12 January 2014

Google has built a neural network to identify 100 million house numbers for Streetview



Having spent some time on the internet, you have no doubt been forced to prove your humanity by typing words and numbers into a captcha. Google’s own recaptcha variant has been used not only to keep bots at bay, but to help the search giant identify the text in scanned books and house numbers from Streetview. Google doesn’t rely exclusively on hijacking your brain cycles anymore, though. A new research paper from Google details how the company trained a neural network to read the millions of unidentified house numbers captured by Streetview cameras without human intervention.

An artificial neural network is a computational model that seeks to replicate the parallel nature of a living brain. This system works directly on the pixel images that are captured by Streetview cars, and it works more like your brain than many previous models. Instead of breaking each address image up into individual digits then identifying each one, it looks at the whole number and recognizes it, just like we do.

When you type in an address on Google Maps, you expect it to return the correct location. Having the right addresses for each structure is essential to that, especially in areas where building numbers are not linear. That’s why there is value in knowing what it actually says on the front door, and why the company would go to the trouble of building a synthetic brain to do it.

To train its neural network, Google used the publicly available Street View House Numbers (SVHN) Dataset. This is exactly what it sounds like a massive dataset with 200,000 addresses split up into number blocks for a total of 600,000 numerical images to train an electronic brain. It takes six days for the system to learn the dataset and be able to identify digits in Streetview pictures at a high level of accuracy.

Google simplified the process by placing some constraints on the images analyzed by the neural network. The addresses must have already been identified and automatically cropped so that the number is at least one third the total width of the final image. They also assume that the number is five or fewer digits long, which works fine in most regions. Since Google’s neural network doesn’t read digits slowly, one at a time, the limit on length is essential.


Examples of numbers the machine failed to recognize.

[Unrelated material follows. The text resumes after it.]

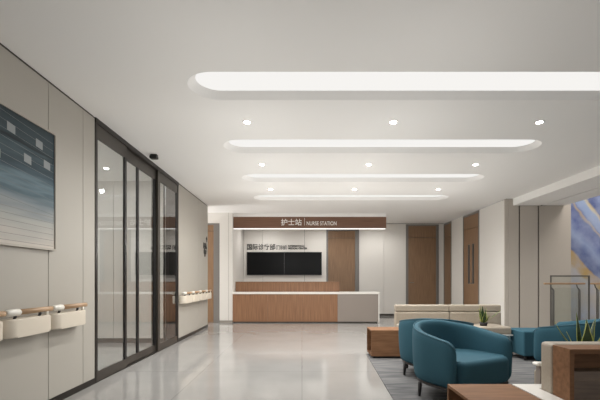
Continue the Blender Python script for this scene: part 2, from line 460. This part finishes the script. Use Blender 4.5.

Humans transcribing the numbers from Streetview images are about 98% accurate, so that is the threshold Google is shooting for with the machine. That doesn’t mean 98% of all images necessarily it refers to a subset of images that are suitable for the automated system to identify. About 95% of captured addresses fall into this category and the neural network meets the 98% accuracy requirement on them. Google says it has used this system to read 100 million physical street numbers so far. [Research paper: arxiv.org/abs/1312.6082 - "Multi-digit Number Recognition from Street View Imagery using Deep Convolutional Neural Networks"]

This computer model has lightened the load on human eyeballs considerably, but there are still some images that require a human’s assessment. As the neural network is improved, Google researchers hope that it could be of use in reading street signs or phone numbers on billboards.